Сколько раз писал Рокотов Струйского? Два, от силы три, но мог ограничиться и единственным сеансом, при всех обстоятельствах стараясь сохранить и закрепить именно его, единственно ценное для художника, впечатление. Впрочем, „старание“ — едва ли не самый неудачный термин для рокотовской манеры. Художник стремительно и легко набрасывает на холст краску, словно не задумываясь над тем, как она ляжет, не придавая значения обычной для живописцев XVIII века тщательно разработанной и выдерживаемой дисциплине мазка. Его кисть на редкость свободна и разнообразна, ничем не сдерживаемая, ничему не подчиняющаяся. Построение цветом формы, чему придает такое значение любой художник его времени, для Ф. Рокотова не составляет предмета размышлений и усилий. Ему единственному в русской школе присуща способность ощущать и воспроизводить форму в органическом слиянии с цветом. И то, как лягут мазки, как будто вовсе не занимает живописца. Всего несколькими мазками он может дать определение целому.
„Одно дыхание“, на котором пишутся рокотовские полотна, побуждает художника пользоваться тончайшим слоем краски, местами почти не прописывая тона грунта. Кажется, он сознательно упрощает свою „кухню“, заботится о сохранении труда, времени, даже материалов, чтобы не отвлекаться от того внутреннего взрыва, которым становится для него впечатление от модели, редчайшее рокотовское прозрение ее душевного мира, когда каждая подробность может только ослабить, а не пополнить возникающий образ. И едва ли не главное качество рождающегося решения — его внутренняя динамика, ощущение недосказанности и переменчивости, которые сообщает ему рокотовская кисть. Как ни на мгновенье не останавливаются света и тени в натуре, так не пытается закрепить их и Рокотов, представляя в постоянном движении и мерцании. Естественная динамика светотени превращается на холсте во внутреннюю динамику живописного образа.
И настолько же отлична рокотовская манера от манеры его прославленного современника Д. Г. Левицкого!
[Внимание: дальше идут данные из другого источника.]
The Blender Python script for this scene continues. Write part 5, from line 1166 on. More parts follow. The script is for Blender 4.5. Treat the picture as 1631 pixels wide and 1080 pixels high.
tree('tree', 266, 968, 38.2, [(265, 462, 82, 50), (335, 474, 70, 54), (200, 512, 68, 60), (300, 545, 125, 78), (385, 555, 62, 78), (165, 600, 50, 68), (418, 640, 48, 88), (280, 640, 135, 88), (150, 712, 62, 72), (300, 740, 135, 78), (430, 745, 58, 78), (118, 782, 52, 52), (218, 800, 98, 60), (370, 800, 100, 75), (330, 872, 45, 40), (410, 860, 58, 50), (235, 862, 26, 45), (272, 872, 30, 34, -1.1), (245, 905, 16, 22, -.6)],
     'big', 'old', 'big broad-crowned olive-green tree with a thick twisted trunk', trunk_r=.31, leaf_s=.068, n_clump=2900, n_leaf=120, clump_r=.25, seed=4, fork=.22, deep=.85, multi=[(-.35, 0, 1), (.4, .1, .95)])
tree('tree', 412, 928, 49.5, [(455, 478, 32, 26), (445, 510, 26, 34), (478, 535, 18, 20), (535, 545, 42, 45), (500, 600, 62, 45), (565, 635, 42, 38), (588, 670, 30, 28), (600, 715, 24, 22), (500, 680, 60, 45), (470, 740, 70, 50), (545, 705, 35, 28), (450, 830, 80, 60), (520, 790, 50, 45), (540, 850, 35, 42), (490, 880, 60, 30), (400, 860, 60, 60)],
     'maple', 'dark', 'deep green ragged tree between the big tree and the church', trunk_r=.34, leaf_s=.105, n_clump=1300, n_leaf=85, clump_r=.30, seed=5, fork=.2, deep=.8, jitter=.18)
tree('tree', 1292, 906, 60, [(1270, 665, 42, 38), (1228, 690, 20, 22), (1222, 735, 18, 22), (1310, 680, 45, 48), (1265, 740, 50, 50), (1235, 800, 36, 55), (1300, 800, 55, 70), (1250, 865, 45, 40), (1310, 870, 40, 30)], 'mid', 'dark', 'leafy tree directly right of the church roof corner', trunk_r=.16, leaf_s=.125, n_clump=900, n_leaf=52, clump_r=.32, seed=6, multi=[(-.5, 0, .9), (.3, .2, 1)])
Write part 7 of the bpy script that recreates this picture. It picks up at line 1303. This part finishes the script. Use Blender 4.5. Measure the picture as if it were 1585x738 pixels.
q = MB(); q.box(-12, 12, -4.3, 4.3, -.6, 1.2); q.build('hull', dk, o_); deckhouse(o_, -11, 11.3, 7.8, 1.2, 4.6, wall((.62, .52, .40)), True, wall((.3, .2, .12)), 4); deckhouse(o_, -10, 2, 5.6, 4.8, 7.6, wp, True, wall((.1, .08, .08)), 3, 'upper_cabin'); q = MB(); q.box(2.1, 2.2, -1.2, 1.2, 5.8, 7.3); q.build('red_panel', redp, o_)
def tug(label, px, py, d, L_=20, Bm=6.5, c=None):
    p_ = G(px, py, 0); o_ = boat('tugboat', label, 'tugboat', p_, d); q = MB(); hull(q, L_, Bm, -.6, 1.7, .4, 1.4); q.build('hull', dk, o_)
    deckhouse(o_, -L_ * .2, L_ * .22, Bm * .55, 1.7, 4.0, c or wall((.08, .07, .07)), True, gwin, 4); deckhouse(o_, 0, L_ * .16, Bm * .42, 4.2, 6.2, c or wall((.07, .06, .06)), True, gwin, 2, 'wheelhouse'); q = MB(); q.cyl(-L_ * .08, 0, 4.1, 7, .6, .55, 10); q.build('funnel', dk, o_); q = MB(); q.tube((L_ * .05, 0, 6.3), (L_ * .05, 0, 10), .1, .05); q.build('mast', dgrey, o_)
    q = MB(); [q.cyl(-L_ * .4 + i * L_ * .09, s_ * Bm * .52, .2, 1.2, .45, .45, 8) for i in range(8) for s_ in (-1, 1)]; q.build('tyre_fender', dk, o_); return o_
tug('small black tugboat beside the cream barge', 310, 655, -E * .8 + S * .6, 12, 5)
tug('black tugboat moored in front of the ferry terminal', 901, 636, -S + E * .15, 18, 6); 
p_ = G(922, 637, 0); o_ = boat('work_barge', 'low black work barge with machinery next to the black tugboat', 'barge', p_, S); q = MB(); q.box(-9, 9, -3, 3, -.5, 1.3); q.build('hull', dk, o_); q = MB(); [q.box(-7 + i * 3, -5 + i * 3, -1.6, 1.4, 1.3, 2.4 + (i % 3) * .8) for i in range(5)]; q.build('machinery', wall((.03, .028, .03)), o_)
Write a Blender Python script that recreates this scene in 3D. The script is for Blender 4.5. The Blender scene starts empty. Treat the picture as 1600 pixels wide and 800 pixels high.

Внутренняя успокоенность образов „вольного малороссиянина“, как называли Левицкого документы тех лет, порождается самым методом его работы. Левицкий подробно продумывает каждую форму. Его кисть ищет и закрепляет света и полутени как резец ювелира, по образному выражению знатока рокотовского наследия художника-реставратора профессора А. А. Рыбникова, неторопливо, тщательно, в сложнейшей системе построения красочного слоя. Манеру художника отличает найденность и отсюда статичность каждого мазка в спокойном и расчетливом движении сознательно сдержанной кисти.
…Об Александре Петровне Струйской современники отзывались одинаково. Рядом со своим чудаковатым, всегда возбужденным и восторженным мужем она смотрелась воплощением спокойствия, радушия и доброты. Не грешившая избытком образования, она по-своему умна, умеет примениться к собеседникам и вовремя смягчить нетерпеливые резкости мужа. И многие рисковали заезжать в Рузаевку только ради ее „приветливости и ласк“. Ее семейная жизнь — это восемнадцать детей, и среди них четверо близнецов, и сорок три года вдовства: Александра Петровна пережила и Ф. С. Рокотова, и навещавшего Рузаевку И. М. Долгорукого, и А. С. Пушкина. И снова все это в далеком будущем. На рокотовском портрете она молодая супруга, почти девочка, сохранившая пухлость девичьего лица, мягкость губ, приветливую нерешительность взгляда. Ее наряд — глубоко вырезанное белое платье с жемчужными украшениями и бледно-желтым шарфом, высокая прическа с длинным полураспустившимся локоном — под стать любой придворной красавице, и вместе с тем он никак не нарушает впечатления скромности и простоты Струйской.